Many advertisers with large, enterprise-level accounts and little manpower to implement manual bidding will implement Maximize Click. 

Enhanced CPC (eCPC)

eCPC is a “hybrid” type of Google Ads bidding strategy since it combines manual with automated bid adjustments. Google will automatically adjust your manual bids and try to get clicks more likely to lead to a conversion.

If you use this, keep a careful eye on your account since eCPC tends to overinflate bids. This isn’t the most popular strategy with advertisers, but it can be worth trying out.

Target ROAS

This strategy’s goal will be to maximize the return on the advertiser’s desired return on ad spend (ROAS). Google will adjust bids to find the highest number of conversions most likely to generate the highest revenue.

Like several other bid strategies, you can set bid limits to avoid overspending. Keep in mind that this strategy is prone to volatile performance depending on the competitiveness of the keywords or products.

It also relies on accurate conversion tracking, so make sure your account is set up properly to get the best results.

Target Impression Share

Looking for a strategy that is best suited for your brand terms and brand awareness? Target impression share is a great option.

With Target Impression Share, you will set a specific target for your ad’s visibility which can be the absolute top of the page, the top three spots of the page, or anywhere on the page.

If you notice that competitors are trying to take the number one spot for your branded terms, try testing out Target Impression Share. However, proceed with caution since this strategy isn’t the best long-term bidding strategy. It increases your bids to a point that’s unsustainable.

Max conversion value

Max conversion value focuses on maximizing the conversion value to achieve the highest dollar number. 

The result? Receiving conversion with a higher revenue figure, but risk of lower returns.

If you do not have clear conversion goals or conversion values set up in Google Ads, this isn’t the strategy for you. For example, brand awareness campaigns should not use max conversion value.

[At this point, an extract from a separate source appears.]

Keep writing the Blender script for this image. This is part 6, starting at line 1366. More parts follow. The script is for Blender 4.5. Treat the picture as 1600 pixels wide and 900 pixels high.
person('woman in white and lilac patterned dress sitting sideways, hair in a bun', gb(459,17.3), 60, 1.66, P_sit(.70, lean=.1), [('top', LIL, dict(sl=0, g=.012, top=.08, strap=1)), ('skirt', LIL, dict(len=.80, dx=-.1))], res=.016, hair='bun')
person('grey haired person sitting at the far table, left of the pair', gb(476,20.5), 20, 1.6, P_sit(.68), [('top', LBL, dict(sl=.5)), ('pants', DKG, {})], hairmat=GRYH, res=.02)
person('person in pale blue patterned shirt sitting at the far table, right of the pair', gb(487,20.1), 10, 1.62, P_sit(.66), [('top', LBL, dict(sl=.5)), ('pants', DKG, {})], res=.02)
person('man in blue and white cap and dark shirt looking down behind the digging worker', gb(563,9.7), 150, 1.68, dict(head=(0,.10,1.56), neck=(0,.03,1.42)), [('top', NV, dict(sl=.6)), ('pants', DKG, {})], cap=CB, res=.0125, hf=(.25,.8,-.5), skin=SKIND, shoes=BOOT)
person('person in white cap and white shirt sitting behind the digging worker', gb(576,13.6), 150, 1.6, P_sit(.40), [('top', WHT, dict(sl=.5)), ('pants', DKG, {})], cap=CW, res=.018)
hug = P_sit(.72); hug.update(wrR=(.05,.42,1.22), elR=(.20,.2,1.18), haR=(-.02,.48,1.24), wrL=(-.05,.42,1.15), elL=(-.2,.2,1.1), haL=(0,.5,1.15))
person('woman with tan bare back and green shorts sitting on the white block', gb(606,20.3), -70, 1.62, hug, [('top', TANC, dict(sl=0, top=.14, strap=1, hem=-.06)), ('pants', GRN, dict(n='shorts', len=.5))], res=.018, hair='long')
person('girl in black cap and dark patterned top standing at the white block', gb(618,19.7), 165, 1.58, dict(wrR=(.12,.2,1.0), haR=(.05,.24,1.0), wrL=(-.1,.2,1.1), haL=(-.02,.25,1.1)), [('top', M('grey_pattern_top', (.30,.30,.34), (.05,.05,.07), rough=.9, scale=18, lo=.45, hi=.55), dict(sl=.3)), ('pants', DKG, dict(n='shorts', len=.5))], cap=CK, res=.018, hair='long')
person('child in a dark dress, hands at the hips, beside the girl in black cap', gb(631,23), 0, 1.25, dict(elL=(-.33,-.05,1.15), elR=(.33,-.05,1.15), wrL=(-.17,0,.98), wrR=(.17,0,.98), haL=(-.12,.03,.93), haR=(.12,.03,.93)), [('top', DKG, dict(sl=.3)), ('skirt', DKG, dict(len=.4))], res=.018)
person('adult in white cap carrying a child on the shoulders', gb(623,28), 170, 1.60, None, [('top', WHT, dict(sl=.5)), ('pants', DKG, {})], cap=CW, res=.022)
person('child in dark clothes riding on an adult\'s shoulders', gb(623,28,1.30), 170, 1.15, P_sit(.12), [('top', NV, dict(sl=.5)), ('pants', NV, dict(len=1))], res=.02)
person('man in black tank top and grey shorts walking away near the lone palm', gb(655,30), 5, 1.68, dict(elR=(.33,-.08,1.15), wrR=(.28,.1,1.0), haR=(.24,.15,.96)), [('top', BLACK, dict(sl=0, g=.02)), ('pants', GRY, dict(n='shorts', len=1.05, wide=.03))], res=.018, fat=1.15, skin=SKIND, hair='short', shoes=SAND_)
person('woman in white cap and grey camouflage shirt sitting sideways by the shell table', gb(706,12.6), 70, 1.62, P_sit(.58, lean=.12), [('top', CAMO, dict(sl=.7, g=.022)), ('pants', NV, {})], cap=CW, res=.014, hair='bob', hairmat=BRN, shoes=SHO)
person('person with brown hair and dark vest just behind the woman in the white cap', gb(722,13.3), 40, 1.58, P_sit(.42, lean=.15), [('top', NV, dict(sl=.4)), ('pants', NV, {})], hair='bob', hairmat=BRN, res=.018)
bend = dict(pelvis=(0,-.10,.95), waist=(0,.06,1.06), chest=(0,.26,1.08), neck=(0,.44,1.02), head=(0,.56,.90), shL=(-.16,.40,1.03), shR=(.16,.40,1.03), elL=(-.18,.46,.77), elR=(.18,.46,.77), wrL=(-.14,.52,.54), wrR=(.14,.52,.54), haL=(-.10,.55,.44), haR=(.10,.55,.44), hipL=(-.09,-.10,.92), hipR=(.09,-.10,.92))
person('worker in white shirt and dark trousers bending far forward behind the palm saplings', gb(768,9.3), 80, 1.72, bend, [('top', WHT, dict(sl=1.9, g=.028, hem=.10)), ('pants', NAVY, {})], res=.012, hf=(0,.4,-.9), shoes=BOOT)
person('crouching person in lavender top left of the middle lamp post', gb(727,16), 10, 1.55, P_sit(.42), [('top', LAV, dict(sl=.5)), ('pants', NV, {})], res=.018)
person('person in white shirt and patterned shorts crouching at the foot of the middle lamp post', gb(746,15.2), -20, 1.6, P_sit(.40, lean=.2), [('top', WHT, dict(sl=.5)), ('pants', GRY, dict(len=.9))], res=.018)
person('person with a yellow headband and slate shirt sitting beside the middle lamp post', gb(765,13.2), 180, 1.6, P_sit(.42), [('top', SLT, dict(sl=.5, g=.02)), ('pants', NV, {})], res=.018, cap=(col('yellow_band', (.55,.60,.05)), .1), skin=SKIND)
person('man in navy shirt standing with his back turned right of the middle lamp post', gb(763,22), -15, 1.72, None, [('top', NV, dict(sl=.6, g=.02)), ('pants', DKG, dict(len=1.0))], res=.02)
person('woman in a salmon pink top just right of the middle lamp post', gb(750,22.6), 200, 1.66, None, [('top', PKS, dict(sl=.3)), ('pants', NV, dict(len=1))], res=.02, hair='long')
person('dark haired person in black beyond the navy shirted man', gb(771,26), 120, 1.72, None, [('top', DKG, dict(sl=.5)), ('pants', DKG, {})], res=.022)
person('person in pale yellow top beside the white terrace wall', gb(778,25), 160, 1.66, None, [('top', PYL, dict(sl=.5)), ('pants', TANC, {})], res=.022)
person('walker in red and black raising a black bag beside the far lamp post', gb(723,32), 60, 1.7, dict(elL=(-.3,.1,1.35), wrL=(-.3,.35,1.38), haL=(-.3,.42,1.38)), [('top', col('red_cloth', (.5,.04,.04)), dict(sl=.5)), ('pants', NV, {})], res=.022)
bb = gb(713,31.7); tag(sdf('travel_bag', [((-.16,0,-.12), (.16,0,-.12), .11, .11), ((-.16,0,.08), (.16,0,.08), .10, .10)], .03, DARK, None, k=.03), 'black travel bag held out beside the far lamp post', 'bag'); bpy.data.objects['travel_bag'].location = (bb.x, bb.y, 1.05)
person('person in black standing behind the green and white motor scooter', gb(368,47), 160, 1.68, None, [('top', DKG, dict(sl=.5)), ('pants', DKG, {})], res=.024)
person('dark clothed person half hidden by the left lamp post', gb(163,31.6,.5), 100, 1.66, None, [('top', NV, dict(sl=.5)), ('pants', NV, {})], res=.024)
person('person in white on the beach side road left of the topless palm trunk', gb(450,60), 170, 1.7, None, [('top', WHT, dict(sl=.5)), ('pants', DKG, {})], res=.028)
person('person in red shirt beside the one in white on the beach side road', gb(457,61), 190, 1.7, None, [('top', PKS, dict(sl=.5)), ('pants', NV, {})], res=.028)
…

Last Thoughts on Google Ads Bidding Strategies

You are not tied to one singular bidding strategy, but keep your risk tolerance in mind when it comes to Smart Bidding. Your spending can easily get out of hand if you aren’t watching your campaigns closely. Spending can also fluctuate greatly with Smart Bidding.

Make sure to have your campaign set up properly (conversion tracking, campaign structure, ad copy, etc.) because Google takes into account more than just your bid price. 

Many advertisers also make the mistake of being too stingy with their ad budget. Having a sizable budget and flexibility will get you the data you need to improve your campaign and in turn, get better results.